CSS, Planta

Sharon O'Connell

By Sharon O'Connell

on 06.10.13 in Reviews



“Nu-rave” may now seem as impossibly distant a memory as electroclash, but in 2006 its popularity helped catapult São Paulo’s CSS into the international spotlight. Their UK calling card was “Let’s Make Love and Listen to Death From Above,” a brash, zeitgeist-busting blast of Day-Glo electro-punk that made up for what it lacked in compositional sophistication with energy and attitude. The support of Diplo further boosted their hipster kudos, while worldwide synching of their “Music Is My Hot Hot Sex” to an iPod commercial in 2007 sealed the crossover deal. Their debut album, Cansei de Ser Sexy was inescapable.

A leaner, melodically more smooth and less crudely articulated style of synth pop

Of course, the problem with being carried along on the back of any scene, however unwittingly, is that the buoyancy can’t last. CSS were so very de nos jours that their sound quickly dated, and they struggled with their second and third albums, not least of all due to the messy departure of co-songwriter and producer Adriano Cintra in 2011. It’s both impressive that the band (now trimmed to a four-piece) have hung in there for a fourth record, and laudable that they appear to have been willing to jettison what wasn’t working.

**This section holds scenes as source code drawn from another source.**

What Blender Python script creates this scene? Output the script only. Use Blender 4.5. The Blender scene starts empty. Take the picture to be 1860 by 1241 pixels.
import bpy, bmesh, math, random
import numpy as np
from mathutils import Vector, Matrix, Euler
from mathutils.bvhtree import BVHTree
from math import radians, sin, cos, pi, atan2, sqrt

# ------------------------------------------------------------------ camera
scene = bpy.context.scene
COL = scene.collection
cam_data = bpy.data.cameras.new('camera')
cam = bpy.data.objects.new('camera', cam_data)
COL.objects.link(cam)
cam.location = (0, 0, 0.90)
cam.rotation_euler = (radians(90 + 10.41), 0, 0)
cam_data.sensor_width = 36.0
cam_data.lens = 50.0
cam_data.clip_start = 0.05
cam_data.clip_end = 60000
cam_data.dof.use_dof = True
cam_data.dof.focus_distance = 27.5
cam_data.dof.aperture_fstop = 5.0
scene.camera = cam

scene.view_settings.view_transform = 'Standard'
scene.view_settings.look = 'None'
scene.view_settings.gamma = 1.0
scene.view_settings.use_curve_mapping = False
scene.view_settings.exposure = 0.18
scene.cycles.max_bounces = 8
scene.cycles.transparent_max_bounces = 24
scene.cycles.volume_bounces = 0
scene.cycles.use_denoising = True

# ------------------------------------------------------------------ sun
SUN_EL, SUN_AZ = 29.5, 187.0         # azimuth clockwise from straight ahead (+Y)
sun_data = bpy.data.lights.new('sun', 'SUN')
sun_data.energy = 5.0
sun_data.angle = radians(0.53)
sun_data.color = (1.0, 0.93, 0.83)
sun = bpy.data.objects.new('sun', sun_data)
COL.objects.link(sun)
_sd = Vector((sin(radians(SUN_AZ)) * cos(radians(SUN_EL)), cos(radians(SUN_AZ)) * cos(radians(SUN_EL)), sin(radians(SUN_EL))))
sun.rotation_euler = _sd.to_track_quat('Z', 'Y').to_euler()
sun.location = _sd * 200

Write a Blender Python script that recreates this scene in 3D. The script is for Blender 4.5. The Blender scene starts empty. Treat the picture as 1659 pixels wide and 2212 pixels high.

With producer Dave Sitek at the helm, CSS have developed a leaner, melodically more smooth and less crudely articulated style of synth pop that gives each track plenty of space in which to breathe (most strikingly, in the sweetly geeky “Frankie Goes To North Hollywood”) and is seductively heavy on the vocal reverb. It’s a record designed to appeal to most palates, whether their taste is for M.I.A. (“Hangover,” co-written with Rancid’s Tim Armstrong fits that bill), Ladytron (“Honey”), Lykke Li (the Hawaiian guitar-flecked “Girlfriend”), Crystal Castles (“Wild Flowers”) or Cibo Matto (“Teenage Tiger Cat”). Its lightness and mellow mutability is both the strength and the possible sticking point of Planta; the receptive divide will doubtless simply come down to the age of listeners’ ears.